What to do: Pictures stay out. Extract the lines below from the first one through the line with "sstep(V, 905, 850)", both included.

--- START Data provided ---

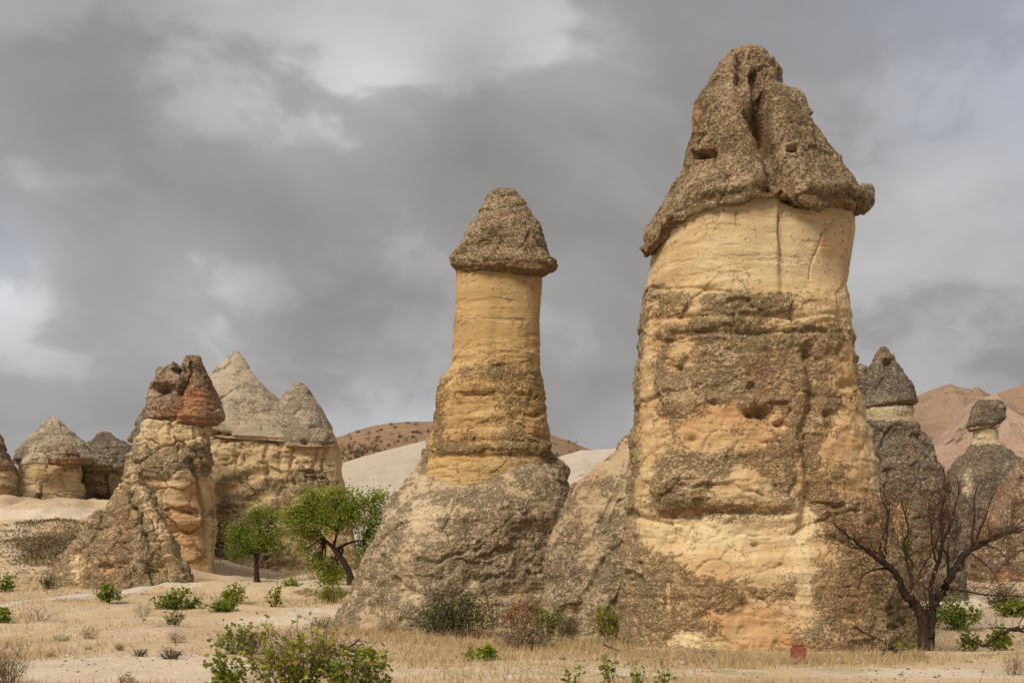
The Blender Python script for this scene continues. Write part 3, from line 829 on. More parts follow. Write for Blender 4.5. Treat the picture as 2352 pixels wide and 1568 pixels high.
def stump_cap(c, d, at):
    U, V, f = c.U, c.V, c.front
    red = blob(U, V, 450, 915, 55, 50) + blob(U, V, 380, 950, 50, 20) * .7
    at['stain'] = np.clip(red * 1.1, 0, 1); at['crust'] = np.clip(at['crust'] + .35 - red * .7 * f, 0, 1)
    d -= .9 * blob(U, V, 372, 893, 22, 10) * f - .35 * blob(U, V, 380, 880, 26, 8) * f
    d -= crack(c, [(420, 850), (430, 880), (415, 900)], 9, .6)
    return d


def stump_top(U, V): 
    # horns and notches of the broken top
    return np.interp(U, [340, 358, 368, 380, 390, 397, 403, 408, 416, 424, 434, 442, 462, 468, 480], [25, 12, -3, 2, 10, -3, 3, -10, 4, 14, -4, -20, -20, 0, 15]) * sstep(V, 905, 850)


rock('cap', [(844, 400, 420), (845, 368, 460), (849, 358, 470), (868, 349, 480), (892, 343, 489), (915, 340, 495), (940, 339, 504), (958, 341, 508), (968, 346, 503), (972, 360, 490), (971, 400, 430)],
     80, M_RCAP, stump, hd=.72, nth=280, nz=200, e=.68, fn=cap_fn(81., 964, .35, extra=stump_cap, lump=(.3, .2), rough=.08, pits=.12, fac=(22, .13, .07, 1.0)), zshift=stump_top, tilt=.6, tilt_rows=lambda V: sstep(V, 850, 960))


def stump_col(c, d, at):
    U, V, f = c.U, c.V, c.front
    up = sstep(V, 1045, 1000)
    at['crust'] *= 1 - .75 * up
    at['pale'] = np.clip(blob(U, V, 395, 1085, 22, 24) * .8 + blob(U, V, 487, 1260, 10, 80) + up * .2, 0, 1) * f
    d -= crack(c, [(395, 965), (392, 1000)], 4, .25) + crack(c, [(448, 965), (452, 1010)], 4, .2)
    d += .7 * blob(U, V, 370, 1130, 75, 85, 4) * f * sstep(V, 1036, 1052) - crack(c, [(440, 1060), (458, 1110), (470, 1180), (478, 1260)], 8, .5)
    d -= crack(c, [(390, 1170), (430, 1175), (450, 1185)], 5, .3) + crack(c, [(400, 1225), (440, 1215)], 4, .2)
    at['stain'] = np.clip(at['stain'] + blob(U, V, 430, 1240, 50, 110) * 1.0 + blob(U, V, 395, 1010, 30, 20) * .6 + blob(U, V, 440, 1150, 36, 50) * .5, 0, 1)
    return d


rock('column', [(958, 400, 420), (960, 345, 475), (966, 338, 482), (1000, 328, 484), (1030, 308, 485), (1060, 302, 487), (1100, 300, 490), (1180, 315, 492), (1250, 330, 494), (1320, 345, 497), (1390, 350, 499)],
     80, M_LEFT, stump, hd=.75, nth=320, nz=300, e=.8, fn=mound_fn(82., -.30, [(370, 1080, 80, 40, .6), (430, 1230, 55, 90, -.9), (330, 1200, 40, 100, .3)], ch=.14, cs=.38, lump=(.25, .3), rough=.09, rs=2.0, strat=.04, pits=.15, fac=(90, .13, .10, 1.2), run=.06, extra=stump_col),
     tilt=.6, tilt_rows=lambda V: sstep(V, 1100, 960))

# far left: a row of low chimneys on the slope
fl = thing('fairy_chimney', 'low pale green banded chimney with rounded cone cap on the left slope', 'rock chimney', tuple(fpt(110, 1165, 103)[:2]) + (7.0,), LG)


def fl_cap(c, d, at):
    pl = blob(c.U, c.V, 123, 975, 40, 20) + blob(c.U, c.V, 180, 1020, 26, 16) * .7
    at['crust'] = np.clip(at['crust'] - .45 * pl, 0, 1)
    return d


rock('cap', [(960, 121, 126), (968, 108, 138), (985, 92, 158), (1005, 72, 186), (1022, 56, 212), (1040, 42, 226), (1060, 32, 232), (1070, 34, 228), (1074, 60, 200), (1074, 110, 140)], 105, M_CONE, fl, hd=.7, nth=180, nz=130, fn=cap_fn(91., 1062, .42, extra=fl_cap))
rock('front_block', [(1020, 130, 150), (1026, 112, 172), (1040, 104, 181), (1056, 100, 184), (1064, 98, 183), (1067, 110, 170), (1068, 130, 150)], 100.5, M_RCAP, fl, hd=.5, nth=120, nz=80, fn=cap_fn(94., 1058, .6))
rock('pale_slab', [(1019, 83, 87), (1028, 76, 95), (1045, 60, 106), (1058, 50, 113), (1063, 50, 113), (1065, 70, 100)], 99.8, M_CONE, fl, hd=.4, nth=90, nz=60, fn=cap_fn(95., None, -.8, lump=(.5, .1), rough=.05))
rock('body', [(1058, 100, 120), (1060, 55, 175), (1066, 48, 181), (1090, 42, 184), (1115, 30, 186), (1130, 18, 187), (1150, 5, 188), (1165, -5, 189), (1230, -20, 192)], 103, M_LEFT, fl, hd=.65, nth=240, nz=160, e=.75,
     fn=mound_fn(96., -.25, [(100, 1095, 70, 25, -.6), (60, 1150, 80, 20, .7)], ch=.14, cs=.35, rough=.10, rs=2.0, strat=.05, pits=.2, fac=(60, .16, .12, 1.3)))
fm = thing('fairy_chimney', 'low dark chimney with blunt grey cap over a shaded hollow', 'rock chimney', tuple(fpt(235, 1170, 106)[:2]) + (7.0,), LG)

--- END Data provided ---

Written answer:
The Blender Python script for this scene continues. Write part 3, from line 829 on. More parts follow. Write for Blender 4.5. Treat the picture as 2352 pixels wide and 1568 pixels high.
def stump_cap(c, d, at):
    U, V, f = c.U, c.V, c.front
    red = blob(U, V, 450, 915, 55, 50) + blob(U, V, 380, 950, 50, 20) * .7
    at['stain'] = np.clip(red * 1.1, 0, 1); at['crust'] = np.clip(at['crust'] + .35 - red * .7 * f, 0, 1)
    d -= .9 * blob(U, V, 372, 893, 22, 10) * f - .35 * blob(U, V, 380, 880, 26, 8) * f
    d -= crack(c, [(420, 850), (430, 880), (415, 900)], 9, .6)
    return d


def stump_top(U, V): 
    # horns and notches of the broken top
    return np.interp(U, [340, 358, 368, 380, 390, 397, 403, 408, 416, 424, 434, 442, 462, 468, 480], [25, 12, -3, 2, 10, -3, 3, -10, 4, 14, -4, -20, -20, 0, 15]) * sstep(V, 905, 850)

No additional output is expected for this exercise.